**DATA EXTRACT**

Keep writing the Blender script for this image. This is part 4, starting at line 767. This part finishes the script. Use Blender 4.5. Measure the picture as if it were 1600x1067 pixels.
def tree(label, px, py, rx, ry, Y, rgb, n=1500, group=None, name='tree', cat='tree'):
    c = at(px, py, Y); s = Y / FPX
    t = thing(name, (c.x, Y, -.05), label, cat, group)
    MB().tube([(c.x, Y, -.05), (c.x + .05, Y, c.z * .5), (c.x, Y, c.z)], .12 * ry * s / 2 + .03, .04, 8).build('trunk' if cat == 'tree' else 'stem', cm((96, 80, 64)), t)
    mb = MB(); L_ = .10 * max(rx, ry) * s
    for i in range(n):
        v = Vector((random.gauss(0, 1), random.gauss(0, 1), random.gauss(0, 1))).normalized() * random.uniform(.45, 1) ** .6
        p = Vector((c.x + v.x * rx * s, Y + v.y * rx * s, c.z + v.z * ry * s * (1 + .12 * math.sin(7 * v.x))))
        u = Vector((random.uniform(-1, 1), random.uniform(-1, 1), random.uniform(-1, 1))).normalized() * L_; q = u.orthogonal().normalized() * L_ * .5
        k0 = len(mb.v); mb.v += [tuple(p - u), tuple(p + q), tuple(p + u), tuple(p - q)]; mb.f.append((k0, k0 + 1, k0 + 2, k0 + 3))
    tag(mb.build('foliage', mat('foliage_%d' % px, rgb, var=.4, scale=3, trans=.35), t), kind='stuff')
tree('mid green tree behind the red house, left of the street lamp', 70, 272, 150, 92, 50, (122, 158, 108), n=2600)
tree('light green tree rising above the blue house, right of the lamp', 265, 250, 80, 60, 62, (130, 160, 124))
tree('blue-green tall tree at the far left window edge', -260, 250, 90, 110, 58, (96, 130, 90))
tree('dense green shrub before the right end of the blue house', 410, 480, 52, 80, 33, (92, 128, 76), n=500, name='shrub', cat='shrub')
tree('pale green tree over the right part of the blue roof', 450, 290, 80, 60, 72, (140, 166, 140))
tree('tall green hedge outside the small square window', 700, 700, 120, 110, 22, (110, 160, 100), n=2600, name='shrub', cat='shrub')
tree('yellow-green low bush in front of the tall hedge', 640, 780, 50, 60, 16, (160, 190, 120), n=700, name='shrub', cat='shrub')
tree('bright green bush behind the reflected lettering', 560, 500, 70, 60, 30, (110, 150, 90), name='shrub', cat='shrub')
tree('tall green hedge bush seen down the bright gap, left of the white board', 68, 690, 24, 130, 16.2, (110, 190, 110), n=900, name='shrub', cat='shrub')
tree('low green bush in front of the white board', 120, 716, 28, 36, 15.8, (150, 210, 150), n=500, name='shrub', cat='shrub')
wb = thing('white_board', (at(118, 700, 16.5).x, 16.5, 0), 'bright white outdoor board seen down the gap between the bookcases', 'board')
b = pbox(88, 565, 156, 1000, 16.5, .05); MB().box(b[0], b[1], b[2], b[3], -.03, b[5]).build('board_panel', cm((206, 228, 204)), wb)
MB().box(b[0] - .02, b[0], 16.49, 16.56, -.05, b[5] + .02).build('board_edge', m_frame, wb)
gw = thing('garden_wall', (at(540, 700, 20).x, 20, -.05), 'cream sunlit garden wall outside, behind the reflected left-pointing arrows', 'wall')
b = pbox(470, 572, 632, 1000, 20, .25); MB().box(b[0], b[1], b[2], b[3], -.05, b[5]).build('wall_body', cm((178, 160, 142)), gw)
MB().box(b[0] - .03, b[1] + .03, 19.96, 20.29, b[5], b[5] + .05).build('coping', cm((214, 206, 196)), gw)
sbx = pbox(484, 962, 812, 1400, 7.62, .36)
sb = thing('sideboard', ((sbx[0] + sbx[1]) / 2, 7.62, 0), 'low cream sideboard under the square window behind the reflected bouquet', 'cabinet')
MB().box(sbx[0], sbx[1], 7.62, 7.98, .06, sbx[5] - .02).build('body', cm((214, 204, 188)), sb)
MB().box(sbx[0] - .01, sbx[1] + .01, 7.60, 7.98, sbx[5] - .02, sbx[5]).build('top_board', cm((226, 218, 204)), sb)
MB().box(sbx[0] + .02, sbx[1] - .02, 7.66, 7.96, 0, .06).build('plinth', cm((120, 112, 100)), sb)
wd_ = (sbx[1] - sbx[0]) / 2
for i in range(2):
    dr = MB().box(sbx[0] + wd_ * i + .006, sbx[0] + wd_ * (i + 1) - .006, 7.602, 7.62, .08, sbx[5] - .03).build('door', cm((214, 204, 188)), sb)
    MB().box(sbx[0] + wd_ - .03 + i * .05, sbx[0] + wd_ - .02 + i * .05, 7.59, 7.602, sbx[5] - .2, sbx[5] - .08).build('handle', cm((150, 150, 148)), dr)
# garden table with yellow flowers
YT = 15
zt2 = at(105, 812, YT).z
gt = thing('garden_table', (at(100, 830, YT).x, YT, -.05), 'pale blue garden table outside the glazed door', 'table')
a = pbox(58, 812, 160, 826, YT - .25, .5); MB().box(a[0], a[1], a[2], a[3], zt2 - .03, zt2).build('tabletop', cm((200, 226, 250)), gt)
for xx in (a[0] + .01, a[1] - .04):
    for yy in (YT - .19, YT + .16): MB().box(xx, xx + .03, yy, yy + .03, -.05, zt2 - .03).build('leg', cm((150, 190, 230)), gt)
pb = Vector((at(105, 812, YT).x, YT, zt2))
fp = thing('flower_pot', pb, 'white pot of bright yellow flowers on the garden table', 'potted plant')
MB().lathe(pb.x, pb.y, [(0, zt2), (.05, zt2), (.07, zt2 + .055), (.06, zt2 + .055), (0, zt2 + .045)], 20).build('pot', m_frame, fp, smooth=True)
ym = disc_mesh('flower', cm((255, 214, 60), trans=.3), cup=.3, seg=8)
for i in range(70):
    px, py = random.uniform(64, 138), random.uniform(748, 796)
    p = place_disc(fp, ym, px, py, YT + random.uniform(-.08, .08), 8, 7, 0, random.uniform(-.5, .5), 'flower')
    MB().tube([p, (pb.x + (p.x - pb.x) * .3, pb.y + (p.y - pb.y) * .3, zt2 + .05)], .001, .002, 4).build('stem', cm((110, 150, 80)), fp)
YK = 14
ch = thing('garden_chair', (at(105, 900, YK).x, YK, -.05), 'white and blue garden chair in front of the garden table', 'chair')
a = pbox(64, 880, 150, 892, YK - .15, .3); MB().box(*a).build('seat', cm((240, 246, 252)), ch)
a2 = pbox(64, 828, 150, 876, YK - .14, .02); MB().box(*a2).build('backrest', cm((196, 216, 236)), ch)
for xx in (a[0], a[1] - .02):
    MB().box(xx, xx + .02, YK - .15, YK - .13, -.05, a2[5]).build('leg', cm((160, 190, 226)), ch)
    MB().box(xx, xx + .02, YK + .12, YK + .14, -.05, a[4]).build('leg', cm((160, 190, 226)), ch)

**TASK DETAILS**
Take every line from the data that contains the word "part".

**WRITTEN REPLY**
Keep writing the Blender script for this image. This is part 4, starting at line 767. This part finishes the script. Use Blender 4.5. Measure the picture as if it were 1600x1067 pixels.
tree('pale green tree over the right part of the blue roof', 450, 290, 80, 60, 72, (140, 166, 140))